▶ **Challenge**
Retype the opening lines of the data exactly, stopping after the line that contains "1, .93), cone=70)". Skip every picture.
───── Dataset excerpt
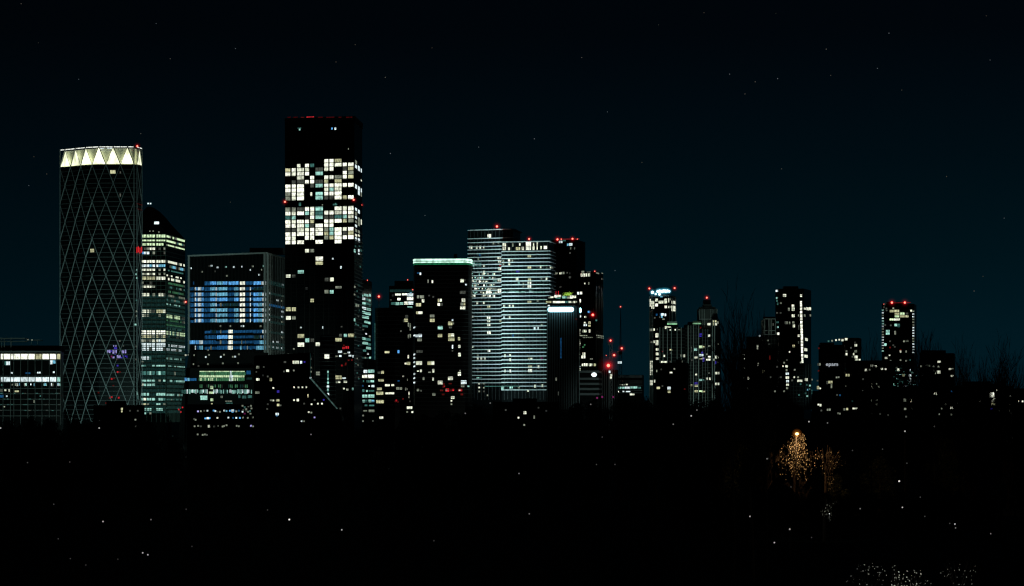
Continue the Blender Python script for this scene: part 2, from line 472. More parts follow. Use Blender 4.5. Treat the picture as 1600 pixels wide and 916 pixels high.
T.ws(FF, 5.386, 90, 500, [(505, 440, 'r'), (525, 440, 'R'), (455, 497, 'r'), (475, 490, 'R'), (455, 650, 'r'), (515, 655, 'r'), (440, 655, 'R'), (410, 700, 'R'), (505, 385, 'p'), (470, 555, 'R'), (345, 612, 'R')])
RB = emat('red_bar', (1, .03, .04), .9, True, False)
mb = MB()
for x in (212.2, 214.4, 216.8, 219.6):
    p = FR.at(x, .9); mb.box((p[0], p[1], Zt(390 + random.uniform(-1, 1), D0)), (.6, .3, 4.2), FR.ang)
T.mesh('red_light_bars', mb, RB, 'row of vertical red lamps on the corner')
mb = MB()
for y in (318, 326): 
    a, c = FR.at(212.5, .9), FR.at(220.5, .9); mb.tube((a[0], a[1], Zt(y, D0)), (c[0], c[1], Zt(y + 1, D0)), .16)
T.mesh('red_light_rail', mb, code_mat('R'))
T.ws(FR, 5.39, 200, 310, [(75, 605, 't'), (70, 640, 't'), (75, 672, 't'), (72, 860, 'T')])
T.ws(FR, 4.82, 200, 470, [(65, 80, 'o'), (66, 115, 'o'), (56, 180, 't'), (82, 240, 'o'), (62, 345, 'd'), (60, 442, 'd'), (64, 682, 78, 712, 't'), (70, 715, 80, 740, 'T'), (80, 735, 92, 760, 'T')])
T.beacon(214.5, 228.5, D0, 1.5, 1.2)
T.done()
fill_lamp(112, 1610, 150, 520, 1815, 330000, (.55, 1, .93), cone=60)
fill_lamp(262, 1520, 165, 470, 1815, 260000, (.55, 1, .93), cone=70)

# ------------------------------------------------------------------ 3. office tower behind with sloping roof
b = Bld('office_tower', 'banded office tower with black sloping roof beside the lattice tower', 250, 2120, 'tower')
poly, f, sd, zt = b.block(205, 259.4, 289.5, 366, 5, 66)
mb = MB(); mb.prism(poly, -1, zt); b.mesh('wall', mb, GLASS)
mb = MB(); A = (X(233, b.D + 36), b.D + 36); lv = [(366.5, 1.0), (358, .86), (345, .63), (333, .45), (325, .30), (319, .13), (318, .03)]
for y, t in lv:
    for q in poly: mb.v.append((A[0] + (q[0] - A[0]) * t, A[1] + (q[1] - A[1]) * t, Zt(y, b.D)))
for k in range(len(lv) - 1):
    for i in range(4): mb.f.append((k * 4 + i, k * 4 + (i + 1) % 4, k * 4 + 4 + (i + 1) % 4, k * 4 + 4 + i)); mb.m.append(0)
mb.f.append(tuple(range(len(mb.v) - 4, len(mb.v)))); mb.m.append(0); b.mesh('roof', mb, DARK)
mb = MB(); ysl = [366 + 6.68 * k for k in range(42)]
b.slabs(mb, f, ysl, .9, .4); b.slabs(mb, sd, ysl, .9, .4)
b.fins(mb, f, frange(215, 259, 7.3), 366, 660, .5, .5); b.fins(mb, sd, frange(260.5, 289, 2.0), 440, 660, .35, .5)
b.mesh('facade_grid', mb, GREYP)
cells = [(115, 131), (134, 151), (155, 179), (182, 204), (207, 228), (238, 255), (258, 279), (282, 298), (300, 318)]
rows4 = [(318, 24, 'ggggggggg'), (355, 13, 'ggggggggg'), (388, 20, 'gggggggg.'), (425, 20, '.doww.d.o'), (460, 22, 'bcc.o...d'), (530, 24, 'WWWWWwwww'), (567, 22, 'ccckcckkk'), (600, 22, 'wwwww.o.w'), (636, 20, 'wowow.o.o'),
         (672, 28, 'yyyyywwWw'), (710, 24, 'o..d.....'), (742, 22, 'owwwo....'), (812, 26, 'www.o.wwd')]
for y, h, pat in rows4:
    for (a, c), k in zip(cells, pat):
        if k != '.': b.w(f, 200 + a / 5.39, 200 + c / 5.39, 310 + (y - h / 2) / 5.39, 310 + (y + h / 2) / 5.39, k, 1 if h < 20 else 2)
cells5 = [(100, 116), (118, 136), (140, 158), (162, 178), (182, 203), (212, 228), (230, 246), (248, 262), (265, 282)]
rows5 = [(80, 24, 'wwwodyyyw'), (112, 18, 'woo...o..'), (238, 28, 'WWWWWWWWW'), (270, 20, 'yyyyoydoy'), (302, 18, 'wodowwcww'), (333, 26, 'ccccccccc'), (365, 22, 'cccdccccd'), (432, 22, 'cccT.....'), (460, 12, 'o........'),
         (490, 12, 'tT..ttttt'), (545, 34, 'TTTtTTtTT'), (600, 18, 'ttttt.o.t'), (632, 20, 'wtttt....'), (705, 20, 'ttt..tttt'), (742, 18, 'twttt.ttT'), (780, 14, 'oyo..tt.o'), (818, 18, '.ttt.ttt.'), (848, 14, '.t.o.....')]
for y, h, pat in rows5:
    for (a, c), k in zip(cells5, pat):
        if k != '.': b.w(f, 200 + a / 4.82, 200 + c / 4.82, 470 + (y - h / 2) / 4.82, 470 + (y + h / 2) / 4.82, k, 1 if h < 20 else 2)
def rrow(y, h, code, x0=260.2, x1=288.8, fill=.9, n=12):
    st = (x1 - x0) / n
    for q in range(n):
        if random.random() < fill: b.w(sd, x0 + q * st, x0 + q * st + st * .86, y - h / 2, y + h / 2, code if random.random() < .8 else random.choice('odT'), 1, z=b.D)
for y, h, k, fl in [(369, 3.2, 'g', .85), (376, 3, 'g', .95), (382.5, 2.2, 'g', .95), (408, 4.4, 'w', .9), (415.4, 4, 'k', .8), (422, 2, 'T', .4), (430, 2.4, 'w', .8), (435.4, 3.6, 'w', .8), (442, 3, 'G', .9), (448, 3, 'T', .7),
                    (455, 3, 'G', .8), (461, 4, 'o', .5), (468, 3, 'T', .5), (475, 2, 't', .4), (494, 5.2, 'g', .9), (500, 3, 'G', .9), (507, 3, 'G', .9), (513, 2.4, 'T', .6), (520, 5.6, 'g', 1), (526, 2.5, 'd', .5), (539.5, 3, 'c', .8),
                    (546, 2.8, 'c', .6), (560, 2.4, 't', .5), (572, 2, 't', .9), (583, 5, 'x', 1), (595, 3, 't', .9), (617, 3.2, 't', .9), (624.5, 2, 'T', .9), (638, 2, 'T', .3)]:
    rrow(y, h, k, fill=fl)
b.ws(f, 5.39, 200, 310, [(163, 38, 175, 50, 'c'), (184, 38, 196, 50, 'c'), (180, 272, 190, 282, 'o'), (208, 270, 218, 282, 'o'), (255, 278, 265, 290, 'o')])
b.w(f, 241.5, 249, 346.5, 350.5, 'c', 1, out=1)
for y in ysl:
    if 455 < y < 650:
        b.w(f, 218, 259, y + 1.6, y + 5.8, 'x', 12, out=.02); b.w(sd, 260.2, 289, y + 1.6, y + 5.8, 'x', 12, out=.02, z=b.D)
b.beacon(290, 472, b.D - 60, 1.6, 1.0, 'red lamp at the right corner')
b.done()
fill_lamp(270, 1900, 255, 520, 2130, 200000, (.45, 1, .75), cone=60)

# ------------------------------------------------------------------ 4. blue lit office block with pale frame
b = Bld('office_block', 'pale framed office block with rows of blue lit floors', 360, 1850)
poly, f, sd, zt = b.block(294.5, 415.5, 446, 394.5, 36, 70)
zlow = Zt(551, b.D)
mb = MB(); mb.prism(poly, zlow, zt - .6); b.mesh('wall', mb, GLASS)
mb = MB()
b.slabs(mb, f, [395.4], 2.4, 1.2); b.slabs(mb, sd, [395.4], 2.2, 1.2)
b.fins(mb, f, [296, 414.4], 395, 551, 2.2, 1.3); b.fins(mb, sd, [416.8], 395, 551, 1.6, 1.3)
b.fins(mb, sd, frange(419.5, 446, 2.6), 397, 556, 1.2, .62)
b.mesh('frame', mb, CONC)
mb = MB(); b.fins(mb, f, frange(298, 413, 2.2), 397, 551, .26, .5); b.mesh('fins', mb, surf('black_fin', (.02, .022, .022), .6, .2))
rowY = {}
S = 5.088
def br(y, segs, h=26):
    for a, c, k in segs + [(88 if y > 340 and h > 24 and y < 650 else 200, 690, 'B')] * (1 if h > 23 else 0):
        xa, xb = 280 + a / S, 280 + c / S
        if (a, c) in ((88, 690), (200, 690)):
            b.w(f, xa, xb, 380 + (y - h * .36) / S, 380 + (y + h * .40) / S, k, 40, out=.03); continue
        n = 1
        yy = 380 + y / S
        b.w(f, xa, xb, yy - h / S / 2, yy + h / S / 2, k, max(1, round((xb - xa) / 2.2)) if xb - xa < 14 else 6)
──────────
▶ **Output**
Continue the Blender Python script for this scene: part 2, from line 472. More parts follow. Use Blender 4.5. Treat the picture as 1600 pixels wide and 916 pixels high.
T.ws(FF, 5.386, 90, 500, [(505, 440, 'r'), (525, 440, 'R'), (455, 497, 'r'), (475, 490, 'R'), (455, 650, 'r'), (515, 655, 'r'), (440, 655, 'R'), (410, 700, 'R'), (505, 385, 'p'), (470, 555, 'R'), (345, 612, 'R')])
RB = emat('red_bar', (1, .03, .04), .9, True, False)
mb = MB()
for x in (212.2, 214.4, 216.8, 219.6):
    p = FR.at(x, .9); mb.box((p[0], p[1], Zt(390 + random.uniform(-1, 1), D0)), (.6, .3, 4.2), FR.ang)
T.mesh('red_light_bars', mb, RB, 'row of vertical red lamps on the corner')
mb = MB()
for y in (318, 326): 
    a, c = FR.at(212.5, .9), FR.at(220.5, .9); mb.tube((a[0], a[1], Zt(y, D0)), (c[0], c[1], Zt(y + 1, D0)), .16)
T.mesh('red_light_rail', mb, code_mat('R'))
T.ws(FR, 5.39, 200, 310, [(75, 605, 't'), (70, 640, 't'), (75, 672, 't'), (72, 860, 'T')])
T.ws(FR, 4.82, 200, 470, [(65, 80, 'o'), (66, 115, 'o'), (56, 180, 't'), (82, 240, 'o'), (62, 345, 'd'), (60, 442, 'd'), (64, 682, 78, 712, 't'), (70, 715, 80, 740, 'T'), (80, 735, 92, 760, 'T')])
T.beacon(214.5, 228.5, D0, 1.5, 1.2)
T.done()
fill_lamp(112, 1610, 150, 520, 1815, 330000, (.55, 1, .93), cone=60)
fill_lamp(262, 1520, 165, 470, 1815, 260000, (.55, 1, .93), cone=70)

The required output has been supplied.